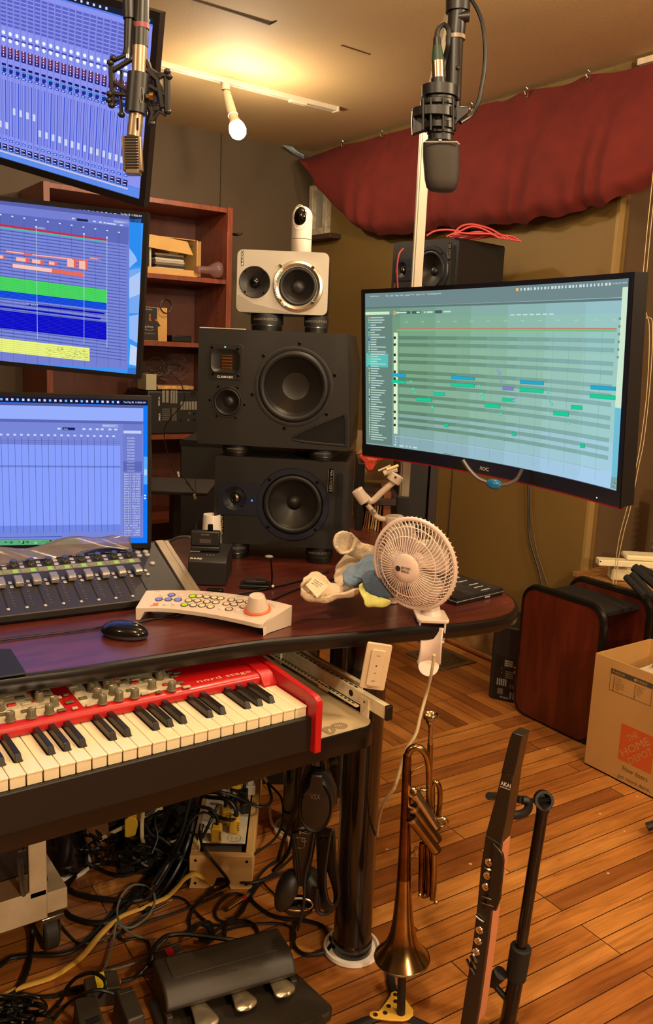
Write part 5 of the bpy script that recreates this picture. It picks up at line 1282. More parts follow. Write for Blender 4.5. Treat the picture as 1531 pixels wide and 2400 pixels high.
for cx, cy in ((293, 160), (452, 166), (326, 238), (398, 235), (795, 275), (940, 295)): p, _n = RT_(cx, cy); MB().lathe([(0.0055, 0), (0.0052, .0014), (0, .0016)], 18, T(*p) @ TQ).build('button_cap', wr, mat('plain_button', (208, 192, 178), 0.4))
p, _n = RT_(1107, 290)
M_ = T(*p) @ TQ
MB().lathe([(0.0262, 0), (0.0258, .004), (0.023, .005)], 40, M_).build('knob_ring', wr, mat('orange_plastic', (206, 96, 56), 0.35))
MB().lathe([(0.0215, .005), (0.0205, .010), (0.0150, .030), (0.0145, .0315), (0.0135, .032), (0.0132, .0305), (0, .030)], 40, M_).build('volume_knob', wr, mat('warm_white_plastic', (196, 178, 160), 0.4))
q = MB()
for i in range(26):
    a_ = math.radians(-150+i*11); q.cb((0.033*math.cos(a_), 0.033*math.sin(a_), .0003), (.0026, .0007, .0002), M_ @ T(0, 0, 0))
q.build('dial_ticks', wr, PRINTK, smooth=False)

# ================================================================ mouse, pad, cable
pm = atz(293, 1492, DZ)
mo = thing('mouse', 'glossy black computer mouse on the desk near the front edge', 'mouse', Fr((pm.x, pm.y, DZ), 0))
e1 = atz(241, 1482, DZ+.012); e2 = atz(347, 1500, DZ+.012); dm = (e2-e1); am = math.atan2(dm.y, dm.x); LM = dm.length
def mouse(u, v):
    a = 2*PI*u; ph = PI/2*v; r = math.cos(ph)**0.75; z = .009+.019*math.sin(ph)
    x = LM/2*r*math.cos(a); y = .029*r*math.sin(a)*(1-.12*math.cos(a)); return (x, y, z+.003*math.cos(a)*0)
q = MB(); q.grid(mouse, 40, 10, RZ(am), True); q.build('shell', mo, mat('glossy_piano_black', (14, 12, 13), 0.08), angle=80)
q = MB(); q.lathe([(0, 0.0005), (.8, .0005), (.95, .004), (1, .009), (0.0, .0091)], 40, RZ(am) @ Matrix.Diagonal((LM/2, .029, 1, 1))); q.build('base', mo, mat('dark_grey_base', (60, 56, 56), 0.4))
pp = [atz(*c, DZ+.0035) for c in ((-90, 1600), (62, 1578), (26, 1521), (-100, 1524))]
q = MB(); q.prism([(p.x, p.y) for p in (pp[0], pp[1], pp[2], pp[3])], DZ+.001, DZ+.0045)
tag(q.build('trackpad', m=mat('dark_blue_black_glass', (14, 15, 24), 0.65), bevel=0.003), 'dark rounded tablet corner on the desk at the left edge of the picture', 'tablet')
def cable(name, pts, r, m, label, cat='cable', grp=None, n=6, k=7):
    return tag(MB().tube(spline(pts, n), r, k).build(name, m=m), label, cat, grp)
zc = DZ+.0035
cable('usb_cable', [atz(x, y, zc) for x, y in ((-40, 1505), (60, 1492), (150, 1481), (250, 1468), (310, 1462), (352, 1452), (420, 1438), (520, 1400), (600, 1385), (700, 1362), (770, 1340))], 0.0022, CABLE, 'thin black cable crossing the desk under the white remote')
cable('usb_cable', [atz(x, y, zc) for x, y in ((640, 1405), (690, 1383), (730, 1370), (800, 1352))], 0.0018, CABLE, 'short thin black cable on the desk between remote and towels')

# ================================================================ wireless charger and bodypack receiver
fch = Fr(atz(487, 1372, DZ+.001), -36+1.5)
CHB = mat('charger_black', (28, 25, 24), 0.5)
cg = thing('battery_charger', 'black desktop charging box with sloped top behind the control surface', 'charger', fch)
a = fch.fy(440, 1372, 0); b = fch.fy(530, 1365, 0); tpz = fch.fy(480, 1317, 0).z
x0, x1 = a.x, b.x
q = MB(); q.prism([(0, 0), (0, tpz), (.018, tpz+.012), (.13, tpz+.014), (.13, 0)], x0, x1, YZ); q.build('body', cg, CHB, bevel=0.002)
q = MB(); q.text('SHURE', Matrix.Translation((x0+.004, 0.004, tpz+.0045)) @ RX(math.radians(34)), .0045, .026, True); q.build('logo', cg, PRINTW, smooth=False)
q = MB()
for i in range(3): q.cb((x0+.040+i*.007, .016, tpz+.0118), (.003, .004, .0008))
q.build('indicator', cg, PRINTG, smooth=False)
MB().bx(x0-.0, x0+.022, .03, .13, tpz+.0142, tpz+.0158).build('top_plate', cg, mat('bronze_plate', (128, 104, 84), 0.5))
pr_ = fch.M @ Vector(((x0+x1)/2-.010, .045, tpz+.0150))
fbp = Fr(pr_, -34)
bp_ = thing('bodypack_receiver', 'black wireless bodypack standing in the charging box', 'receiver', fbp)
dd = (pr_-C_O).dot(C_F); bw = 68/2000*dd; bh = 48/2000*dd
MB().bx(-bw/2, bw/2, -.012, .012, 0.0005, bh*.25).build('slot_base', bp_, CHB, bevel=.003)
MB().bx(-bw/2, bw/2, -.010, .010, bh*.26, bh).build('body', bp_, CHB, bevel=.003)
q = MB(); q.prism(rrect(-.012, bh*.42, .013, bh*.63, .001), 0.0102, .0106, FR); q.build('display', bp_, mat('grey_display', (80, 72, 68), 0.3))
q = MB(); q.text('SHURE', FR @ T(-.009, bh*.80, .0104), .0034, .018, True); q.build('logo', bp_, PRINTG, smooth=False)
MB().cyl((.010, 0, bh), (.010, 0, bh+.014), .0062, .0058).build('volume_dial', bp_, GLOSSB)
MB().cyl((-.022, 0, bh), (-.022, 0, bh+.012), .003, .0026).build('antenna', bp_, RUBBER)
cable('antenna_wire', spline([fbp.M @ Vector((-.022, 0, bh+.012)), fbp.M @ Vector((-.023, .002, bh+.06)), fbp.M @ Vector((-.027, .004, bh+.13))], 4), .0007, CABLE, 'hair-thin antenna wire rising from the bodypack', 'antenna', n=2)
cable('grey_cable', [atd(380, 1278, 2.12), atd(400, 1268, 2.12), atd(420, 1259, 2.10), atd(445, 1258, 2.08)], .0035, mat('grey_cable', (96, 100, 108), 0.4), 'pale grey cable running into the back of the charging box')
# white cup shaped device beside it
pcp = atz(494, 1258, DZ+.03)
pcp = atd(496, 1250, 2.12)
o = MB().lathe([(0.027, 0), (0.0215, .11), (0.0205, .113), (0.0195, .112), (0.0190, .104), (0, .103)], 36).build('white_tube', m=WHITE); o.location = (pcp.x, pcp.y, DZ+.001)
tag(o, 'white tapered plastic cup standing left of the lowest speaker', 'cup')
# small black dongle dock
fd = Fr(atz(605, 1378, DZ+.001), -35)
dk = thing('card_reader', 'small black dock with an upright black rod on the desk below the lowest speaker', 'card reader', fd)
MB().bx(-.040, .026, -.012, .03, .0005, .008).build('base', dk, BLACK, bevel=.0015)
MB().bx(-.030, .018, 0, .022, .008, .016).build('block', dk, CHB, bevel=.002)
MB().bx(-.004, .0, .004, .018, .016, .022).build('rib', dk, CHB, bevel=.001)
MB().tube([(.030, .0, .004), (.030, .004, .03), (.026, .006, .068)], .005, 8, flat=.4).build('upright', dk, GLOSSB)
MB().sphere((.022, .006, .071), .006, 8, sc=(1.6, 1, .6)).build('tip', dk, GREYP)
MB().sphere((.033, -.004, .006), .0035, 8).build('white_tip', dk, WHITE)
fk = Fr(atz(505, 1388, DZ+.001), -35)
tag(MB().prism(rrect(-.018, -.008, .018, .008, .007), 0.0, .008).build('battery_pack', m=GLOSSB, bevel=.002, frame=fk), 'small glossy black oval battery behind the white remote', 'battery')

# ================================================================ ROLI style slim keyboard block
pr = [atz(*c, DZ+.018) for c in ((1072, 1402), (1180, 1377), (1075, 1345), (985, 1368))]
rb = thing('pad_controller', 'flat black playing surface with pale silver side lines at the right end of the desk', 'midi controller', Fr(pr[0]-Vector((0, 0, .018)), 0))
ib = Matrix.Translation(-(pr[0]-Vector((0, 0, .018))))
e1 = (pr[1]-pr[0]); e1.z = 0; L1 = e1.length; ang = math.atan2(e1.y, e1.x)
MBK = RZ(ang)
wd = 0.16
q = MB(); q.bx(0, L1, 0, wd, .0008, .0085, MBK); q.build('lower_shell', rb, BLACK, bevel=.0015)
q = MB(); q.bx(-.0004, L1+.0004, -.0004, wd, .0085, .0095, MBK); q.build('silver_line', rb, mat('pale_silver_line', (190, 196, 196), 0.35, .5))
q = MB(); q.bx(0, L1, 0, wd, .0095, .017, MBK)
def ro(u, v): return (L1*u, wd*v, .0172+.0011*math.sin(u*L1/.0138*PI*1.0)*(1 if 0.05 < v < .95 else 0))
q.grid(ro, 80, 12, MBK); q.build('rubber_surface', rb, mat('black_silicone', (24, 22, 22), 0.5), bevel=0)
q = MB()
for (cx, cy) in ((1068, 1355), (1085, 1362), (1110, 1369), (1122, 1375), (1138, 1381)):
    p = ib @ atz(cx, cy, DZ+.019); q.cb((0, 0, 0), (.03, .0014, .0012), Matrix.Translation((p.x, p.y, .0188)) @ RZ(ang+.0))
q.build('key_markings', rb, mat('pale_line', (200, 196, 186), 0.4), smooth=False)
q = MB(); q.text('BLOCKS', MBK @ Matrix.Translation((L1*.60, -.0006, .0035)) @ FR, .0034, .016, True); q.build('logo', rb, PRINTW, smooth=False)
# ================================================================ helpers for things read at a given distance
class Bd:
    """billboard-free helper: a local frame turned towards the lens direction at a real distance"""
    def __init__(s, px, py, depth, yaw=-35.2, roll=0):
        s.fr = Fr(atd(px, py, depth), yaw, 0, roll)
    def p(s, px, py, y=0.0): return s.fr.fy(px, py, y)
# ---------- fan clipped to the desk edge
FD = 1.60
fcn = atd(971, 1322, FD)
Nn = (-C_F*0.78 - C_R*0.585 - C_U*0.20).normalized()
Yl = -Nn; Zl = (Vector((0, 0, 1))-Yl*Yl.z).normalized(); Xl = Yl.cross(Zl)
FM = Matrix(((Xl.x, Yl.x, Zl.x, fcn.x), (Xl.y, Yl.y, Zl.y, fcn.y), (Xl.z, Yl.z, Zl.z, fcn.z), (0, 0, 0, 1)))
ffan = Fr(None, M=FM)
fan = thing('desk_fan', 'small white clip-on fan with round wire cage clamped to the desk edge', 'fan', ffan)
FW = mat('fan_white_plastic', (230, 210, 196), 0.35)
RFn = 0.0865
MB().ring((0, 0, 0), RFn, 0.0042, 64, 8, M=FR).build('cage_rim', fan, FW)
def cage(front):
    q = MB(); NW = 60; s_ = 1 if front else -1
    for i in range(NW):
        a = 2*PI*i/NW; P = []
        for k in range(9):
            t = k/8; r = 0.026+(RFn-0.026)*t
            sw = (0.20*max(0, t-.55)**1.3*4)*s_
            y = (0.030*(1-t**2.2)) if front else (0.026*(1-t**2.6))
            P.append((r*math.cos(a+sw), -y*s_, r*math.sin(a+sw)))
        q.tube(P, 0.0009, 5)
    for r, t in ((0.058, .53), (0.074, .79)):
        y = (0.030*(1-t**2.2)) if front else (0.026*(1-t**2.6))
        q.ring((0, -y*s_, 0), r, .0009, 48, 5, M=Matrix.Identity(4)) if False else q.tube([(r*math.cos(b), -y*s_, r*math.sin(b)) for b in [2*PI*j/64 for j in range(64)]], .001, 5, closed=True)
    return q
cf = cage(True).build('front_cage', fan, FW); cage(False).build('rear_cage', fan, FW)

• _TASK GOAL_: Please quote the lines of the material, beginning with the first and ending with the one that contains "q.build('dial_ticks', wr, PRINTK, smooth=False)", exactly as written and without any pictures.

• _EXERCISE ANSWER_:
Write part 5 of the bpy script that recreates this picture. It picks up at line 1282. More parts follow. Write for Blender 4.5. Treat the picture as 1531 pixels wide and 2400 pixels high.
for cx, cy in ((293, 160), (452, 166), (326, 238), (398, 235), (795, 275), (940, 295)): p, _n = RT_(cx, cy); MB().lathe([(0.0055, 0), (0.0052, .0014), (0, .0016)], 18, T(*p) @ TQ).build('button_cap', wr, mat('plain_button', (208, 192, 178), 0.4))
p, _n = RT_(1107, 290)
M_ = T(*p) @ TQ
MB().lathe([(0.0262, 0), (0.0258, .004), (0.023, .005)], 40, M_).build('knob_ring', wr, mat('orange_plastic', (206, 96, 56), 0.35))
MB().lathe([(0.0215, .005), (0.0205, .010), (0.0150, .030), (0.0145, .0315), (0.0135, .032), (0.0132, .0305), (0, .030)], 40, M_).build('volume_knob', wr, mat('warm_white_plastic', (196, 178, 160), 0.4))
q = MB()
for i in range(26):
    a_ = math.radians(-150+i*11); q.cb((0.033*math.cos(a_), 0.033*math.sin(a_), .0003), (.0026, .0007, .0002), M_ @ T(0, 0, 0))
q.build('dial_ticks', wr, PRINTK, smooth=False)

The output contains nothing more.